This sheep farmer is leading the push to set up Ireland's first hemp co-op
Ed Hanbidge says there’s the potential to turn the crop into a major farming industry.
A GROUP OF farmers have come together to form the Irish Hemp Growers and Processors Association, with plans also underway to establish a fully recognised hemp co-operative.
The body has been established in an attempt to promote the hemp industry in Ireland and co-ordinate the processing of plants already being grown.
Hemp is currently produced in Ireland for use in a number of different goods, including food products, clothing and even building materials.
However there are restrictions on the growth of the plant. In the Republic, cannabis sativa – hemp – is categorised as a controlled drug as part of the Misuse of Drugs Regulations.
Hemp plants with less than 0.2% tetrahydrocannabinol (THC), the main psychoactive component in cannabis, can be grown.
At present, most hemp used in production processes in Ireland is imported. The newly formed association, which is being chaired by Ed Hanbidge, aims to create a viable market for hemp that will encourage farmers to grow the crop.
Hanbidge, who is also a sheep farmer, started growing hemp in 2015 and decided to rally together growers and processors due to the lack of opportunities to bring the crop to market.
“The problem was that when I grew it, there was nowhere to go with it,” he told Fora. “I was trying to get different buyers and made very little progress. There is very little of a market in this country.”
He said he looked for groups to help him sell his crop, but no suitable bodies existed.
“The group I came across was the Irish Hemp Society that was set up in Dublin at the end of 2016. I went up to those meetings and they sounded great, but they wanted to promote hemp instead of create a market.
“Then I came across the Hemp Co-Operative which was trying to get set up. They were more about getting the markets going, and that’s what interested me because I wanted to get rid of the hemp. There’s no point growing it if you can’t sell it.”
Stigma
Due to its association with cannabis, hemp has a stigma attached to its products that can be hard to shake, according to Hanbidge.

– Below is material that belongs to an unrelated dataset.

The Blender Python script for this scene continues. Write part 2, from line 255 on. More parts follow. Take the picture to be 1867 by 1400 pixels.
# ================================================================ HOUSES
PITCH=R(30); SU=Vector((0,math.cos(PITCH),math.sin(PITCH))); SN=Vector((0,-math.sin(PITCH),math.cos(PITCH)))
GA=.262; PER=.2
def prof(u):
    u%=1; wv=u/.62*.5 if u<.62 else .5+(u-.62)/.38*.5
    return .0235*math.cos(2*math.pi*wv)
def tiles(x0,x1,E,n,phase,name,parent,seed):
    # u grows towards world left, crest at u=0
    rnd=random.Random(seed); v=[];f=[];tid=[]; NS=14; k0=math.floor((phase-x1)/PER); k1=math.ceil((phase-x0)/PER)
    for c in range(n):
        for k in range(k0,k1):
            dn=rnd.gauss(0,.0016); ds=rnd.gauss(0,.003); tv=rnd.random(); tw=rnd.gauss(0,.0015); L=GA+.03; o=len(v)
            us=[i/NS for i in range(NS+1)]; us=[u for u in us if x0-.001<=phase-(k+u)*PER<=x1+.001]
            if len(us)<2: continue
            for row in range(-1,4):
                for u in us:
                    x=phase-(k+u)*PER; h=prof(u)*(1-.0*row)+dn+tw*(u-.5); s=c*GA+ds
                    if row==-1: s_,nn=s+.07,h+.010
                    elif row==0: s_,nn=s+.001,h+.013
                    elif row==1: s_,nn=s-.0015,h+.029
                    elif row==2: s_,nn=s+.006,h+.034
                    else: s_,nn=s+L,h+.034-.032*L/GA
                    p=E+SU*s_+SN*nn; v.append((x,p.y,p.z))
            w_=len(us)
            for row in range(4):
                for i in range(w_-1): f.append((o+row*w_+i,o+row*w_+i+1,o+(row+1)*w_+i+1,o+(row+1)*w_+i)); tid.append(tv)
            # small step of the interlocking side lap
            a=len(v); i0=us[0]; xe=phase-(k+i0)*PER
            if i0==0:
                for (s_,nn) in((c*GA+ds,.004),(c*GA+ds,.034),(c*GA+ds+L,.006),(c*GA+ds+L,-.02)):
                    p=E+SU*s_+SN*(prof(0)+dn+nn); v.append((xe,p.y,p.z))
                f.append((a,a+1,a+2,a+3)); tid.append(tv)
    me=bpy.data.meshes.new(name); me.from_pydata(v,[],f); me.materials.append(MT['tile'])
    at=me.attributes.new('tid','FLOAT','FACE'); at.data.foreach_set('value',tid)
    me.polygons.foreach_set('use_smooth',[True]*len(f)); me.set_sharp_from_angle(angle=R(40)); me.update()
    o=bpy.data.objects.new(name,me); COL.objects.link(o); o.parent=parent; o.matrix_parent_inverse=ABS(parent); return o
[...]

“Sometimes you’re talking to people and ask them about the hemp, they either don’t know what it is or would say, ‘Is that the cannabis stuff?’ That stigma does seem to be dwindling, but that might be because I’m looking at it from rose-tinted glasses, I don’t know.”
Nevertheless, Hanbidge said both the association and the co-operative have the support of the Irish Farmers’ Association.
Getting approved
Since he was introduced to Hemp Co-Operative Ireland, Hanbidge has become an executive member of the body, which has recently filed paperwork to become a recognised member of the Irish Co-Operative Organisation Society.
He added that the goal of the co-op is to set up a number of different hemp hubs and partnerships between growers and processors across the country.
“When you have a hub, the idea of it then is to take in the hemp from the farmer and then it is weighed and checked for quality.
“Then different products of the hemp can go to the different hubs that specialise in one of those specialist areas that hemp covers.”
Hanbidge said the group could establish as many hubs as they needed to cover the different types of hemp growers in Ireland.
“We will have to adapt to what the markets needs, but you could have the seed processors in the good growing country around Carlow, so all hemp seed produced around the country would be sent there to be processed.
“The same over the west, you could have the building side of it, and another place for the fibre and another for the oils.
“It’s all about creating business and creating local employment – it could mean young workers won’t need to go off to Australia because they can have a job here growing hemp.”